Internet resources and accessibility spotlighted at UN forum

Critical Internet resources, access, openness and using the World Wide Web to assist development were among the issues tackled today at the opening in Rio de Janeiro of the second meeting of the United Nations Internet Governance Forum.

“The United Nations does not have a role in managing the Internet,” said Secretary-General Ban Ki-moon in his message, delivered by Under-Secretary-General for Economic and Social Affairs Sha Zukang. “But we do embrace the opportunity to provide, through this Forum, a platform that helps to ensure the Internet’s global reach.”

The Forum “may have no power to make decisions,” Mr. Ban said. “But it can inform and inspire those who are in a position to make them.”

Adding his own remarks, Mr. Sha said the Forum was a unique opportunity for all interested parties to develop, under UN auspices, an innovative dialogue “freed from the constraints of negotiating a text. The Forum is also unique in that it brings together people who normally do not meet under the same roof.”

Development had been one of the key priorities throughout the Internet governance debate, he said, adding that “the Internet is capable of delivering economic opportunities for all. But much remains to be done.”

Sérgio Rezende, Brazil's Minister of Science and Technology and the Chair of the meeting, said the Internet embodied the spirit of compromise, cooperation and participation. “Without this spirit, the Internet loses his potential,” he said.

The Internet was essential for education – thus the need for universal access.
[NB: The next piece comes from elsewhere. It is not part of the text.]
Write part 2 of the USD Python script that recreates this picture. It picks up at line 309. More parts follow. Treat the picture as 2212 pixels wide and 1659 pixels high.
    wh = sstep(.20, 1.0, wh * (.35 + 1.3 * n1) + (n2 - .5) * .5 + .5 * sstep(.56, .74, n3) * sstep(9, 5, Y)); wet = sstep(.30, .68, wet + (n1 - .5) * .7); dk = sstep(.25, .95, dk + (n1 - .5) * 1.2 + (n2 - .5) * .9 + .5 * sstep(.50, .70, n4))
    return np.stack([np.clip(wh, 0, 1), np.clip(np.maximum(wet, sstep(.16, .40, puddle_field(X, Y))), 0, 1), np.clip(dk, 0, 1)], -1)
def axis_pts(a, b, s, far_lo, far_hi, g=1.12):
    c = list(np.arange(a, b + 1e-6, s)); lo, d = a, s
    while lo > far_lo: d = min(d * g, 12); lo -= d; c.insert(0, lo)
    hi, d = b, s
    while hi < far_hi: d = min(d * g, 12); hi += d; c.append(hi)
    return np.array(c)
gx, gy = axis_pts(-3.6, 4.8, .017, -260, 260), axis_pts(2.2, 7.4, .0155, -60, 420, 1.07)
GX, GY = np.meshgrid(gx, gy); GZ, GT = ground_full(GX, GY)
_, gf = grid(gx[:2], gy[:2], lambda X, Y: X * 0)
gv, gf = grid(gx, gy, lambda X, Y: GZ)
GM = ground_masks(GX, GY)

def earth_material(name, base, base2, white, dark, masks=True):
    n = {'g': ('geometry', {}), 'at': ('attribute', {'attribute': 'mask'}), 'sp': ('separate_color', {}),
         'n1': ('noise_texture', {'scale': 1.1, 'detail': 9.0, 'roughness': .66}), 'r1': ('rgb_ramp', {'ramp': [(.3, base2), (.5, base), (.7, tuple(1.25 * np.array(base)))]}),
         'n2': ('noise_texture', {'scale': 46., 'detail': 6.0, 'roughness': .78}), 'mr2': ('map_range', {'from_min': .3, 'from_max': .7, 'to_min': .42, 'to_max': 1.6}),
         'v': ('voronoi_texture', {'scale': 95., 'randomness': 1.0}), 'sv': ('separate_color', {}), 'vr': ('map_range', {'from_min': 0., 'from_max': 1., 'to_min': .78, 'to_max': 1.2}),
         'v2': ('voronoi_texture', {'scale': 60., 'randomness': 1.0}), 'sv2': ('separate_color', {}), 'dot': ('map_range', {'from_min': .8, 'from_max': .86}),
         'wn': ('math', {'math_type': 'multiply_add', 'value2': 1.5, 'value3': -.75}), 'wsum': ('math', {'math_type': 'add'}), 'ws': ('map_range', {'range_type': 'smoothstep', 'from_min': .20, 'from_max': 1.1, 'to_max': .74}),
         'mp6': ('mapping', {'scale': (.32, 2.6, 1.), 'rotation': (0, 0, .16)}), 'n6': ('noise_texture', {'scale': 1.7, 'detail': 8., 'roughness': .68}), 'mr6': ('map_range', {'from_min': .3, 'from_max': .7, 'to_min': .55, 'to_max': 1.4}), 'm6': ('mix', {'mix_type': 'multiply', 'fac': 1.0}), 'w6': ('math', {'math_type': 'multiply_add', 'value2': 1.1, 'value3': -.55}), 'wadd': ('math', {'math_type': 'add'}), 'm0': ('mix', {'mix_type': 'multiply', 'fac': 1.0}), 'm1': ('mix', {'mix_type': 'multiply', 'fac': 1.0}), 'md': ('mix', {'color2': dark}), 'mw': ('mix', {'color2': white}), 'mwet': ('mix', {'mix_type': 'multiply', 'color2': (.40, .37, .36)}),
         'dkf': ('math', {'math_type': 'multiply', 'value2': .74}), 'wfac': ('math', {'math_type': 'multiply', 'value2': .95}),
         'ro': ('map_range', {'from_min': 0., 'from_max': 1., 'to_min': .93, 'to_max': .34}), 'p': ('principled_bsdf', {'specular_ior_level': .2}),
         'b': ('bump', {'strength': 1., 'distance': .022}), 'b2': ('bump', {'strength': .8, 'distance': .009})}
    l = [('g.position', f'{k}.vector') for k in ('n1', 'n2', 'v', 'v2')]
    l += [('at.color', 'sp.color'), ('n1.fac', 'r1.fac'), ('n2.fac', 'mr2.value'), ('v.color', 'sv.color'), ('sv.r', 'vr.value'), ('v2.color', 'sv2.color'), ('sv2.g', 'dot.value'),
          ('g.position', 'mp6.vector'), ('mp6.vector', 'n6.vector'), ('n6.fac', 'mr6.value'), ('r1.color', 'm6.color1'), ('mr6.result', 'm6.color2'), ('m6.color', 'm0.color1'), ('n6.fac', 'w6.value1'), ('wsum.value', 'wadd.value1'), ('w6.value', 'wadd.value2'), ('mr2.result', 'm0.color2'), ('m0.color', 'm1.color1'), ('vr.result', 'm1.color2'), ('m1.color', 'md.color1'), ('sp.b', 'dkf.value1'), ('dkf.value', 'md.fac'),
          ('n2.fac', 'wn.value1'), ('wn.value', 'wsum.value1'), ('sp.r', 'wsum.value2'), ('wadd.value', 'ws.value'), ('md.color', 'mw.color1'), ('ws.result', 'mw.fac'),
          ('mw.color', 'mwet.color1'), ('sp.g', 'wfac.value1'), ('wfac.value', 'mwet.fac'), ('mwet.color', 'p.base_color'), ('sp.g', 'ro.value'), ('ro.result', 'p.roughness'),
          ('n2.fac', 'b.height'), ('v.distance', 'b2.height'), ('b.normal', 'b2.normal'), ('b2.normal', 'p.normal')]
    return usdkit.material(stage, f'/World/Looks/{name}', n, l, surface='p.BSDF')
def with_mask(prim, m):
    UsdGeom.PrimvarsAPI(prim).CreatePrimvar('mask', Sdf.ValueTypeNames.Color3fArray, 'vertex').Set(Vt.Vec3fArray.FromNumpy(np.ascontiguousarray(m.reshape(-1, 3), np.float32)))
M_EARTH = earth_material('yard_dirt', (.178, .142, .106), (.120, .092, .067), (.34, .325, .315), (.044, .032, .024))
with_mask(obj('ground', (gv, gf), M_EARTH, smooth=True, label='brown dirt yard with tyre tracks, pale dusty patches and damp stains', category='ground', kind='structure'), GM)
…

The digital divide was a factor in the current increase of inequality, and digital inclusion would lead to a fairer, more balanced world. Developing countries should intensify their efforts to make people more computer-literate, he said.

Speaking on behalf of the European Union, Portugal’s Minister of Science, Technology and Higher Education José Mariano Ago said the organizations that managed the Internet, especially the Internet Corporation for Assigned Names and Numbers (ICANN), had shown an unprecedented capacity of response. Such a flexible and dynamic model could be improved but should continue, he said.

Paul Twomey, ICANN's President and Chief Executive Officer, said the most important item on the meeting's agenda was access. “Our discussions here will mean nothing to someone not able to get onto the network in the first place.” The challenge now was to bring the next billion people online.

ICANN was committed to an open way of doing business that included many stakeholders, he said. “Anyone, from governments, the technical community, business and civil society, can participate freely, either in person or virtually.”

The Forum is not a decision-making body, and there will be no negotiated outcome. But the meeting aims at creating an open dialogue on public policy issues relating to the Internet and creating new dynamics between participating institutions. During the four-day meeting, some 1,700 representatives from some 90 countries, as well as from the private sector, civil society and the academic and technical communities, will discuss Internet governance in plenary sessions as well as at 70 other events.